Hunting the monkey torturers

5 min read Original article ↗

Three hundred miles away, in Central Java, police there were closing in on a different address. We had also set out to find Mini’s owner, by messaging him privately posing as a monkey hater. We found out that he ran a second-hand clothes business on Facebook that was linked to an address. One day we visited him at home, going undercover as a potential video buyer. M Ajis Rasajana lived with his wife and infant son in a modern two-storey family house, tucked away at the end of a long road opposite a rice paddy that was recognisable from his torture videos.

We alerted the police to Ajis’s address, and when they knocked on his door he came willingly to the station. After a few hours of questioning, he was released and went home, and the next day we visited him again, not undercover this time, to ask him about his crimes.

Ajis Rasjana holds Mini, in undercover filming by the BBC

Ajis Rasjana holds Mini, in undercover filming by the BBC

When Ajis first started posting monkey videos on YouTube, he was surprised by how many views he got. “I wanted to have a lot of viewers, because then I can get the money from YouTube ads,” he said. He noticed that abusive videos got more views, so he made more abusive videos. Soon foreigners began to message him. He set up a Telegram account and advertised it on YouTube. “Message for more extreme videos,” he wrote. And they did. The foreign customers were “psychopaths”, Ajis said. But he made enough from them to buy a new car.

By the time he purchased Mini, when she was just a few days old, he had killed 20 other monkeys through abuse or neglect, he said. But he managed to keep Mini alive, and she became his star. And he tortured her for a year, right to the very end. 
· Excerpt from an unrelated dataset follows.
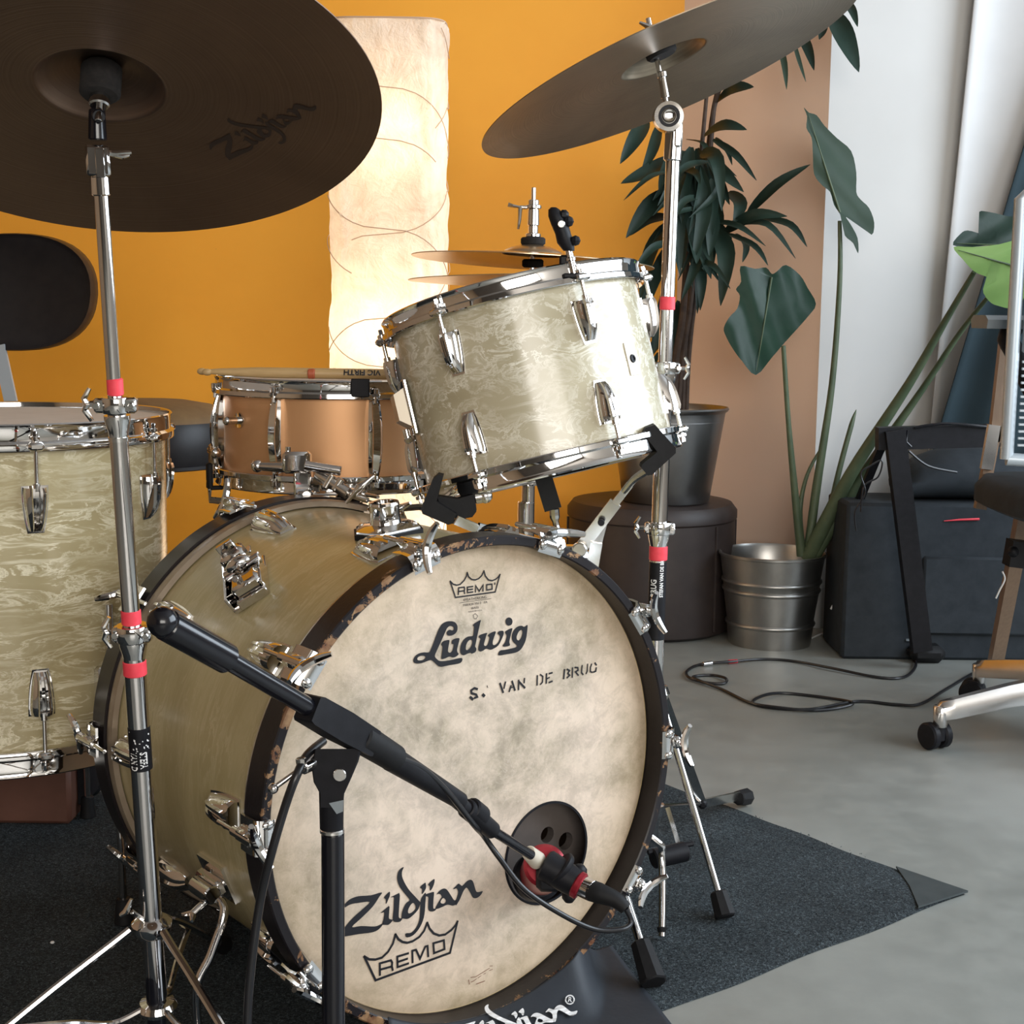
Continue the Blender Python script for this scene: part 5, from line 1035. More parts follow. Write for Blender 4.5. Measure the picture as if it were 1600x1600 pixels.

“When I remember her I feel really sorry,” Ajis said, crying again. 

“Even though I was evil to her, she loved me.”

The FBI eventually came to interview Lucy Kapetanich, after her second online tip off, and she handed them all of the evidence she had gathered. Then months went by with no developments and she was beginning to get frustrated. But unknown to Kapetanich, other law enforcement agencies had received tip offs too. One day last summer, a casefile landed on the desk of Special Agent Paul Wolpert at the Department of Homeland Security, about a ring of monkey torture enthusiasts across the US. Agent Wolpert normally went after child sexual abuse gangs, and he wondered why the hell he was looking at a case about monkeys. “It was so out there,” Agent Wolpert recalled, shaking his head. “Like nothing I’d ever seen.” The more he looked at it though, the more it began to make sense. “It’s actually just like a child abuse investigation,” he said. “The groups, the secrecy, the way they vet people — it’s exactly the same.”

Special Agent Paul Wolpert. “It's just so out there,” he said. (Joel Gunter/BBC)

Special Agent Paul Wolpert. “It's just so out there,” he said. (Joel Gunter/BBC)

Possession of animal torture videos isn’t necessarily illegal in the US, but distribution is, and punishable by up to seven years in prison. So Wolpert began to follow the money. Stacey “Sadistic” Storey had been using a Cash App account registered in her real name. The Torture King and Mr Ape had both sent and accepted transfers too. Money was bouncing all over the place with real names and phone numbers attached. And as Wolpert combed through the exported Telegram chats, he saw the group members getting brazen to the point of stupidity. When they weren’t talking torture, they talked about their children, pets, where they lived and worked. One day, the Torture King had told his group that they all needed to trust each other and build a strong community, so they should all post their real picture and name in the chat. And they did.

Agent Wolpert couldn’t believe the idiocy of it all. The Torture King had claimed he’d done it to help identify the monkey haters, but of course it helped the authorities to identify him too. Wolpert sent a team to set up surveillance cameras on a telephone pole opposite McCartney’s  house, and a few weeks later, wary that McCartney might be armed, a SWAT team descended on his house. 

As Homeland Security agents searched the property, Wolpert questioned McCartney, seized his devices, and then let him go. We had obtained McCartney’s address, from a public records website, and we went to knock on his door too. Sitting in his garage-turned-man cave, he recalled the rush of first rising up in the monkey hate community. It was like the old motorcycle gang days again, he said. “I loved the respect."